What could bring me to my knees begging for raw vegetables? The New York Chocolate Show, one the most decadent experiences I’ve had in New York City, and I’ve dined at Daniel–that was decadent! Never have I had a weekday morning rife with sexual innuendo, alcohol and sugar all before noon. The New York Chocolate Show is food porn at its best, though don’t dismiss this show as fluff–serious chocolatiers and chefs present. The show looks small when you enter and I got cocky. My friend and I took in the room and said “we got this.” A half hour in, after sampling chocolate black pepper gelato, French truffles (don’t chew, let the truffle sit on your tongue), caramel sea salt brownies, vegan nutella-like spread, dark chocolate wine, dark chocolate nubs, fair trade dark chocolate, and dark chocolate cookies, I knew I was out of my league. I looked around and others were just warming up.

Cocoa is a potent plant. It grows in hot places and is usually beaten, molded, and manipulated by people in cold places. Chocolate reflects the ultimate colonialism dynamic, but I’ll save that for loquacious grad students high on pot looking for a topic to debate at 2 am over cheap booze.

The show was $35 per person, ends today and returns to New York City every November. I was disappointed the show discontinued the chocolate fashion show. A cat walk of waifish women wearing fairly traded cacao whipped and molded into some kind of fun party dress would have been the icing on the, um, cake. When chocolate became associated with sex, I don’t know but I will say this: chocolate samples there tasted like sex–salty, sweet, silky–need I say more? This is a family-friendly blog, but I’ll be honest–I lost track of how many times I bit into a sample and blurted out “that’s orgasmic!” and the chocolatier or booth gal just smiled and nodded because they’ve heard this hundreds of times before.

Aside from the dirty chocolate talk, I learned a few things. White chocolate is a true chocolate, it just has a lower ratio of cacao. Chewing chocolate interrupts the taste–let it sit on the tongue and just hang out while your body does the rest.
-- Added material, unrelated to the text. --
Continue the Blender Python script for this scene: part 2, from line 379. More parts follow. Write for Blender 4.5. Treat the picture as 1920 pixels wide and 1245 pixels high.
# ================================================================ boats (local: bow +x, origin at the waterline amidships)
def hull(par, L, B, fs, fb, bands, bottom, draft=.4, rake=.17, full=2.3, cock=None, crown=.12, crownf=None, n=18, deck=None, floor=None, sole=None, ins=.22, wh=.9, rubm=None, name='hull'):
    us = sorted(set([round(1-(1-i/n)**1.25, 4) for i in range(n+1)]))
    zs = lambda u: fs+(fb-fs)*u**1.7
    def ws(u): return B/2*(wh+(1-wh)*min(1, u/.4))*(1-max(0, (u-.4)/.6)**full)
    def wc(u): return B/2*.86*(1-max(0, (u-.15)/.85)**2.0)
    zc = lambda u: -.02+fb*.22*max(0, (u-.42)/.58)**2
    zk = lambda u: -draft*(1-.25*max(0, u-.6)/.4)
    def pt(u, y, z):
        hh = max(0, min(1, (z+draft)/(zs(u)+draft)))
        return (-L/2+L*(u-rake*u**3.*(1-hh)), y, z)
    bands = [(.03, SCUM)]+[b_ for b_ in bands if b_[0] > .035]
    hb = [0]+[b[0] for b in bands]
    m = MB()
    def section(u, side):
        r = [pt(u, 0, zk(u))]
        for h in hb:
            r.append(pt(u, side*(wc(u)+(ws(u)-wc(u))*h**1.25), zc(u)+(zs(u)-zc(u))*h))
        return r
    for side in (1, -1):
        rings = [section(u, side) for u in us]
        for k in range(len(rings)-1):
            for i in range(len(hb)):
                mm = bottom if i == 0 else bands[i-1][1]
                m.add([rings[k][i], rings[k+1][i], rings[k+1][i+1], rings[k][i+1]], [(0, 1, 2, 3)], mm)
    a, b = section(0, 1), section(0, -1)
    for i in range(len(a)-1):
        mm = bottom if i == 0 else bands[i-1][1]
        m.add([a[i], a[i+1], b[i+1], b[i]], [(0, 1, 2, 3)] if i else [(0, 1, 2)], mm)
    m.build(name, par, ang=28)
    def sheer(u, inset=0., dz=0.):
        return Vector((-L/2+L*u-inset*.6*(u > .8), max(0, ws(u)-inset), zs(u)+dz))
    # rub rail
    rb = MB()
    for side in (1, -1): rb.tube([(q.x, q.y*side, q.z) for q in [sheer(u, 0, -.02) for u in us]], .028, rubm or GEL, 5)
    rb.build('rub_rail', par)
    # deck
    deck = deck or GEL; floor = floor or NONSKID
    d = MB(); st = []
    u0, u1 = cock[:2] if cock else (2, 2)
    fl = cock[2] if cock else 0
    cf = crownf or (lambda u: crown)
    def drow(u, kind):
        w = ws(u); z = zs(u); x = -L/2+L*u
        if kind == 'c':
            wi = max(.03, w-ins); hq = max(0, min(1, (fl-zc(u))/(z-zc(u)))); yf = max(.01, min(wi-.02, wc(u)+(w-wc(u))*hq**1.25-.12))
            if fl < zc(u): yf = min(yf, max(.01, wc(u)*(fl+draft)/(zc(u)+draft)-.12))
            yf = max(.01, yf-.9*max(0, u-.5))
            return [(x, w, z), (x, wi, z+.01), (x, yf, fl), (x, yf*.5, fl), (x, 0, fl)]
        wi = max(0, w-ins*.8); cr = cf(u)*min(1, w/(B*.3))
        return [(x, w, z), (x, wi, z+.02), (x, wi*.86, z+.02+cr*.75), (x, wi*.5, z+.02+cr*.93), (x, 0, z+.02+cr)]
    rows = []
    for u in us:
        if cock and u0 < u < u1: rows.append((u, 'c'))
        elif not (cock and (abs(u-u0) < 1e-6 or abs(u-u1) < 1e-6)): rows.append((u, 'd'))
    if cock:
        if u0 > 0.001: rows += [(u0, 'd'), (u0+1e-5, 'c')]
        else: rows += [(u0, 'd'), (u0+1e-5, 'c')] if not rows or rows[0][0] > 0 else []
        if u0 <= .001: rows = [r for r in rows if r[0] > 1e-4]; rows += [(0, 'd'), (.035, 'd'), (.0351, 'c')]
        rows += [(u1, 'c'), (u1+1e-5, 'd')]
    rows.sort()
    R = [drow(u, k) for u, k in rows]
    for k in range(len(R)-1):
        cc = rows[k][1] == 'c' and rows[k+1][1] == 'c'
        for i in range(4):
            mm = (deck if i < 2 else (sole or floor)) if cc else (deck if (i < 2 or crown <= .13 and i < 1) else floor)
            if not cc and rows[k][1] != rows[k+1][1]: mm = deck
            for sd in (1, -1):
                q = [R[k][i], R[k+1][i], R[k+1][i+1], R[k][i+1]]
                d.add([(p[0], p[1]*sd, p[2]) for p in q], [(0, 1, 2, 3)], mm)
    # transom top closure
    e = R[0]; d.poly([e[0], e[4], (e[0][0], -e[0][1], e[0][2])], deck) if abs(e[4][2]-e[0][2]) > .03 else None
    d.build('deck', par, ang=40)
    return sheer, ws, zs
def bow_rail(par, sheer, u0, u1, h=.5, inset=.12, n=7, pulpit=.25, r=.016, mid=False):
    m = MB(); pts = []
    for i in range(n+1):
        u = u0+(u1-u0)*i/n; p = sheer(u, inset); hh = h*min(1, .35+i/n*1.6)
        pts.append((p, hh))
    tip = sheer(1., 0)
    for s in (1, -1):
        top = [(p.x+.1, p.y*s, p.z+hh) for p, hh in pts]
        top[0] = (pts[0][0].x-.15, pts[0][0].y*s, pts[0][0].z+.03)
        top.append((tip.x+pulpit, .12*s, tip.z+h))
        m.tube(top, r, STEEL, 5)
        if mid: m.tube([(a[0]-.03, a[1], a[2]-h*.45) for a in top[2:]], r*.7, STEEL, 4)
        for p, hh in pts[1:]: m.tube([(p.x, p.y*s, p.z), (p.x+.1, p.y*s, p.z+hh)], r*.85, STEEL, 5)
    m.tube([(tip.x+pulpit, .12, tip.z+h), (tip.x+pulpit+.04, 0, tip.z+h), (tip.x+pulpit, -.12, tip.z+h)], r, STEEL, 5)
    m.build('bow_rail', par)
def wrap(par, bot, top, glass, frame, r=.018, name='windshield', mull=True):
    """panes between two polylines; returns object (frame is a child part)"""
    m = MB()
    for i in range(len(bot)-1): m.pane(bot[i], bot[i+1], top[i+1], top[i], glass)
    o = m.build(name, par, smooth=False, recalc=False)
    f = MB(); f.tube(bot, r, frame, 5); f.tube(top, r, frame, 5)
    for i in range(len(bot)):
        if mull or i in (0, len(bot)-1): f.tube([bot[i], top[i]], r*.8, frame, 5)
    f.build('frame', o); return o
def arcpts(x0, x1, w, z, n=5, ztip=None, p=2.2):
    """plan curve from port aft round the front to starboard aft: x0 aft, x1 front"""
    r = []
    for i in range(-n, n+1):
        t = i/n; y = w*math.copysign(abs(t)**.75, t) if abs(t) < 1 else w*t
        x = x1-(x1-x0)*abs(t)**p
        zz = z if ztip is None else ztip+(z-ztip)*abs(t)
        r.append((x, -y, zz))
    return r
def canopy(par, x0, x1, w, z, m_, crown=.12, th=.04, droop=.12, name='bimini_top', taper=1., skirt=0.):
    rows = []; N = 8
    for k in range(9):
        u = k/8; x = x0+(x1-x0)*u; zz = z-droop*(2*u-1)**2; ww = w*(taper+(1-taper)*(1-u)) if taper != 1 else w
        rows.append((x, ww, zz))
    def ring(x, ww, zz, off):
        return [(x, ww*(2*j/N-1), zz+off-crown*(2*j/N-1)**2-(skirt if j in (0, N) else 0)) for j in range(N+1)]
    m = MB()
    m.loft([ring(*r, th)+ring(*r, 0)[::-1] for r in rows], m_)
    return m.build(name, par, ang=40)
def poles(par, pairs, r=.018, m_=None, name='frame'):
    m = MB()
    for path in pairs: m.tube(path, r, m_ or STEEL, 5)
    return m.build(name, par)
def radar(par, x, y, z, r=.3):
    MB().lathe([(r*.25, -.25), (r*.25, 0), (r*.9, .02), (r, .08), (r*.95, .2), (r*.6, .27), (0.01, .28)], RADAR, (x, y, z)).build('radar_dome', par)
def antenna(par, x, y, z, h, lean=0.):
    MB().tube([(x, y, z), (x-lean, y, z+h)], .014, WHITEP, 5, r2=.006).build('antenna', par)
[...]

During a macaroon demonstration I realized I would never have the patience to make one. Sea salt is the hot dessert trend, like bacon was on the West Coast a decade ago. And chocolate black pepper gelato is a party in the mouth. The show marked its 15th year this year, and is truly an international experience. French, British, and Ecuadorians joined plenty of New Yorkers and a strong delegation of Californians in dishing up the goods. Much of what I ate was the flavonoid-rich dark cocoa, the good stuff that’s supposed to make my heart and blood vessels happy. I never once felt like I was eating something fatty or overly sweet at the show. And I didn’t leave the show feeling full, like the full you feel after Thanksgiving. I left feeling saturated.

I’ll quickly list my favorites: Salt of the Earth Bakery, The Grenada Chocolate Company, an up-and-coming chocolatier based on the tiny Caribbean island and working to boost the local economy with a bean to bar business; Prestat, which apparently is a designated chocolatier to Queen Elizabeth II (Prestat sends her a white chocolate bunny every Easter); Screme Gelato Bar; and No Chewing Allowed , which maintains a stand at Bryant Park. Nearly two hours in, my friend and I hit a wall. Our palates couldn’t take anymore. I needed a cigarette, a salad, and a nap. Since I don’t smoke (and neither does my friend), we went out for salad. Chopped broccoli never tasted so good. Once back home in my suburban nest, I curled up on the couch and napped for a half hour–with a big smile on my face.

I wished I had seen how this turned out; a chocolatier was sculpting Lucille Ball in the beloved Chocolate Factory episode out of cake and fondant.